GIVEN PROBLEM. Set down, exactly as written, the lines from the top of the data to the line that holds "p.done('lean', 'rounded ham", and omit the pictures.

Source records
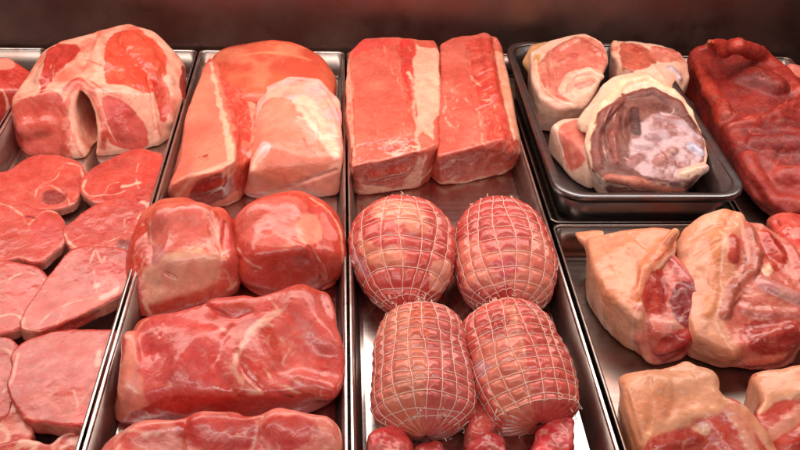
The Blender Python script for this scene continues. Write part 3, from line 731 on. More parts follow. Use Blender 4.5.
p.feather([(140, 300), (150, 270), (180, 260), (210, 262)], 9, 30, 20, 1.6, (244, 180, 150), 1, ang=.6, soft=4).feather([(206, 214), (216, 240), (218, 270)], 5, 16, 18, 1.4, (240, 170, 144), 2, ang=.3, soft=4).feather([(160, 214), (150, 236), (156, 250)], 3, 8, 12, .8, (240, 172, 150), 3, ang=.3)
p.done('lean', 'rounded ham muscle with a creamy membrane and a small slit across its front', 'ham cut', 'rounded ham muscles')

p = Piece('ham_muscle', [HD([(234, 218, .6), (250, 202, 2), (275, 193, 3), (300, 191, 3), (321, 199, 2.2), (336, 216, 1), (345, 240, 0), (346, 262, -1), (340, 280, -3), (233, 240, -1), (234, 262, -3), (262, 222, 5.2), (298, 220, 5.2), (254, 250, 3.8), (310, 252, 3.6)], [(240, 288), (252, 298), (276, 303), (301, 299), (322, 291), (341, 282)]),
    ('S', [(256, 222), (288, 216)], [28, 26], 20), ('S', [(304, 250), (318, 274)], [16, 15], 10), ('S', [(254, 270), (288, 282)], [20, 18], 13), ('S', [(322, 208), (338, 240), (338, 264)], [9, 9, 8], 4), ('S', [(242, 232), (244, 256)], [10, 10], 5)], floor=FL, k=.010, warp=.011, seed=42, lump=.0035, lump_f=14)
p.groove([(294, 238), (312, 250), (322, 278)], 3, 2.5).groove([(236, 256), (256, 270)], 4, 2.5).groove([(312, 296), (330, 284), (342, 280)], 3, 3)
p.fill(LEAN, (214, 84, 76), 22)
p.patch([(238, 214), (260, 200), (296, 196), (310, 220), (300, 244), (256, 244), (238, 236)], (228, 106, 92), c2=(232, 118, 104), soft=6)
p.patch([(300, 216), (318, 216), (322, 238), (304, 244), (296, 232)], (246, 160, 134), soft=5, a=.8).stroke([(256, 244), (280, 246), (298, 244)], 1.2, (246, 180, 150), soft=4, a=.7)
p.stroke([(298, 236), (312, 248), (324, 266), (326, 280)], .9, (248, 178, 156), soft=2).patch([(298, 238), (312, 250), (322, 268), (318, 286), (300, 268)], (196, 78, 66), soft=3)
p.stroke([(310, 198), (330, 212), (342, 238), (342, 262)], 2.6, (250, 176, 146), soft=5).patch([(320, 212), (334, 226), (338, 240), (326, 238)], (230, 130, 120))
p.stroke([(238, 248), (246, 260), (260, 268)], 1.6, FAT, soft=4).stroke([(304, 296), (326, 284), (340, 276)], 2, DEEP, soft=3)
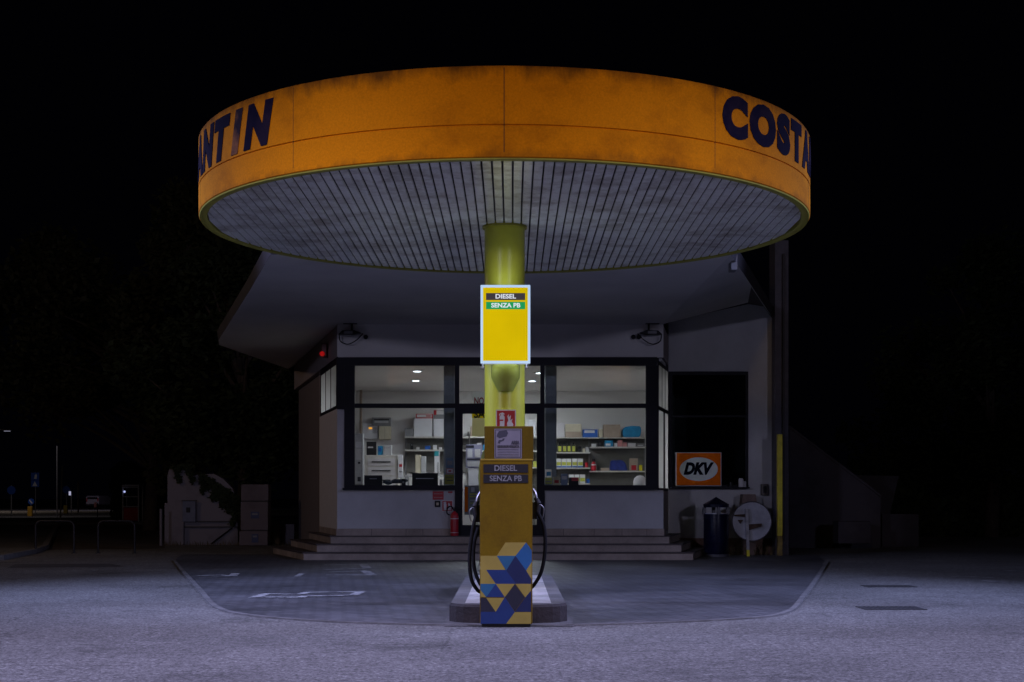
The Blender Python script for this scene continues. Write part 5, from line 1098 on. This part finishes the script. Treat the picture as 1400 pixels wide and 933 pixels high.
bm = new(); pbox(bm, 1146, 1191, 713, 743.5, 34.6, 35.2, .02); o_ = obj('block', bm, m_dimwall, t)
bm = new(); prism(bm, [(X(1206, 37), 37), (X(1256, 37), 37), (X(1256, 37), 37.3), (X(1206, 37), 37.3)], 0, Z(703, 37)); tag(obj('low_wall', bm, m_dimwall), 'low dark wall right of the sloping wall', 'wall')

# ------------------------------------------------------------------ trees
def tree(name, label, x, y, h, cr, base, n, leaf, mat, clumps, seed, group='dark trees round the station', size=.13, shift=0.0):
    random.seed(seed); t = thing(name, label, 'tree', (x, y, 0), group)
    bm = new(); top = Vector((x + random.uniform(-.3, .3), y, h * .75)); tube(bm, smooth_path([(x, y, -.05), (x + .1, y, h * .3), tuple(top)], 6), h * .028, 10, r1=h * .008)
    cs = []
    for i in range(clumps):
        a = random.uniform(0, 2 * PI); rr = cr * math.sqrt(random.random()) * .9; zc = base + (h - base) * random.random()
        f = math.sin(PI * min(1, max(.12, (zc - base) / (h - base) * .85 + .12))); c = Vector((x + shift + rr * f * math.cos(a), y + rr * f * math.sin(a), zc)); cs.append((c, cr * random.uniform(.16, .32)))
        if i % 2 == 0:
            s = Vector((x, y, max(h * .22, zc - rr * .9 - .3))); tube(bm, smooth_path([tuple(s), tuple(s.lerp(c, .5) + Vector((0, 0, .2))), tuple(c)], 4), h * .009, 5, r1=.012)
    obj('trunk', bm, m_bark, t, smooth=True)
    bm = new()
    for i in range(n):
        c, r_ = random.choice(cs); d = Vector((random.gauss(0, 1), random.gauss(0, 1), random.gauss(0, .75))).normalized() * r_ * random.random() ** .45
        p = c + d; s = size * random.uniform(.6, 1.3); u_ = Vector((random.gauss(0, 1), random.gauss(0, 1), random.gauss(0, .6))).normalized(); v_ = u_.orthogonal().normalized() * .5
        q = [bm.verts.new(p + u_ * s), bm.verts.new(p + v_ * s + u_ * s * .1), bm.verts.new(p - u_ * s * .7), bm.verts.new(p - v_ * s + u_ * s * .1)]
        bm.faces.new(q)
    obj('crown', bm, mat, t); return t
tree('broadleaf_tree', 'broad dark tree hanging over the old wall, nearest the shop on the left', X(330, 43), 43, 8.5, 3.6, 2.0, 16000, 1, m_leaf, 60, 11)
tree('broadleaf_tree', 'tall dark tree with hanging leafy branches above the phone booth', X(258, 50), 50, 11.5, 3.0, 1.7, 16000, 1, m_leaf2, 70, 12, size=.15)
tree('broadleaf_tree', 'loose leafy tree spreading over the far street at the left edge', X(205, 54), 54, 10.5, 4.3, 4.3, 16000, 1, m_leaf2, 60, 13, size=.16, shift=-3.4)
tree('broadleaf_tree', 'dark tree at the far right with its crown above the road', X(1355, 46), 46, 9.0, 3.6, 2.4, 15000, 1, m_leaf, 50, 14)
tree('broadleaf_tree', 'dark bushy tree behind the low wall on the right', X(1255, 50), 50, 5.2, 2.8, .8, 9000, 1, m_leaf, 40, 15)
# creeper over the old wall: strands hanging from the trees behind
random.seed(5); bm = new()
for k in range(70):
    u = random.random(); px = 236 + u * 96; top = (642 if px < 262 else 645 + (px - 262) * .62) - 5
    if 264 < px < 282 and random.random() < .6: continue
    py = top; L_ = random.expovariate(1 / 11.0) * (1.6 if px > 300 else .8)
    end = py + min(L_, 48)
    while py < end:
        px += random.uniform(-.9, .9); py += .8
        for q in range(5):
            p = Vector((X(px + random.gauss(0, 1.6), LW), LW - random.uniform(.01, .14), Z(py + random.gauss(0, 1.3), LW))); s = random.uniform(.025, .06)
            u_ = Vector((random.gauss(0, 1), random.gauss(0, .6), random.gauss(0, 1))).normalized(); v_ = u_.orthogonal().normalized() * .6
            bm.faces.new([bm.verts.new(p + u_ * s), bm.verts.new(p + v_ * s), bm.verts.new(p - u_ * s), bm.verts.new(p - v_ * s)])
tag(obj('creeper', bm, m_leaf), 'dark creeper hanging over the top of the old white wall', 'creeper')
# distant hedge on the left and right
def hedge(name, label, x0, x1, y, h, n, seed, dep=1.6):
    random.seed(seed); bm = new()
    for i in range(n):
        x = random.uniform(x0, x1); p = Vector((x, y + random.uniform(0, dep), random.uniform(0.02, h) * (.8 + .2 * math.sin(x * 1.7)))); s = .16 * random.uniform(.6, 1.3)
        u_ = Vector((random.gauss(0, 1), random.gauss(0, 1), random.gauss(0, 1))).normalized(); v_ = u_.orthogonal().normalized() * .6
        bm.faces.new([bm.verts.new(p + u_ * s), bm.verts.new(p + v_ * s), bm.verts.new(p - u_ * s), bm.verts.new(p - v_ * s)])
    tag(obj(name, bm, m_leaf), label, 'hedge')
hedge('hedge', 'dark hedge behind the low wall on the right', X(1215, 46), X(1420, 46), 46, 1.9, 7000, 21)
hedge('hedge', 'dark hedge between the phone booth and the old wall', X(150, 80), X(228, 80), 80, 3.2, 6000, 22, 2.0)
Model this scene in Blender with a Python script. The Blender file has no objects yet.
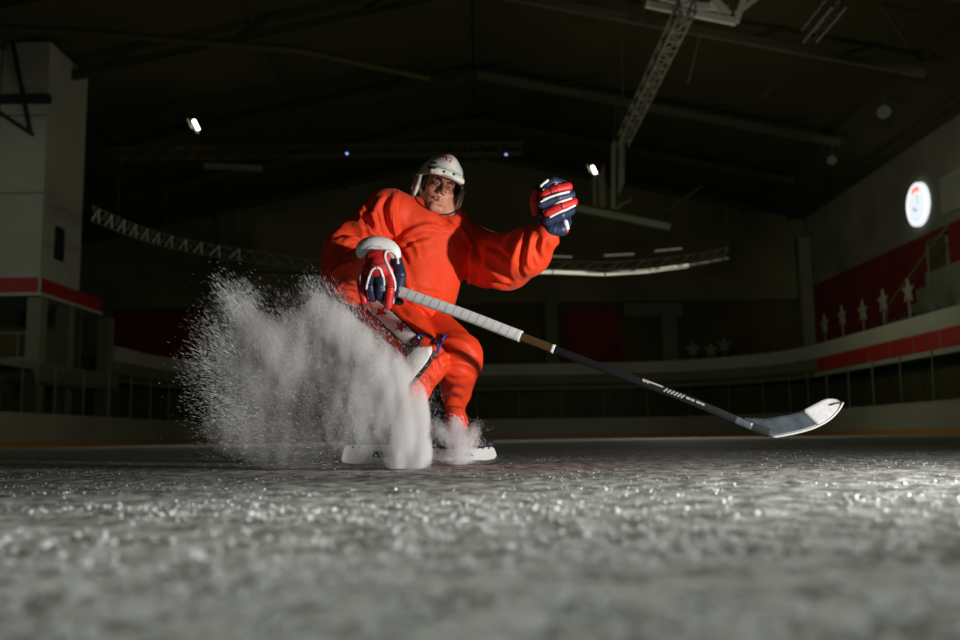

TASK RESPONSE.
The Blender Python script for this scene continues. Write part 3, from line 731 on. More parts follow. Use Blender 4.5.
p.feather([(140, 300), (150, 270), (180, 260), (210, 262)], 9, 30, 20, 1.6, (244, 180, 150), 1, ang=.6, soft=4).feather([(206, 214), (216, 240), (218, 270)], 5, 16, 18, 1.4, (240, 170, 144), 2, ang=.3, soft=4).feather([(160, 214), (150, 236), (156, 250)], 3, 8, 12, .8, (240, 172, 150), 3, ang=.3)
p.done('lean', 'rounded ham muscle with a creamy membrane and a small slit across its front', 'ham cut', 'rounded ham muscles')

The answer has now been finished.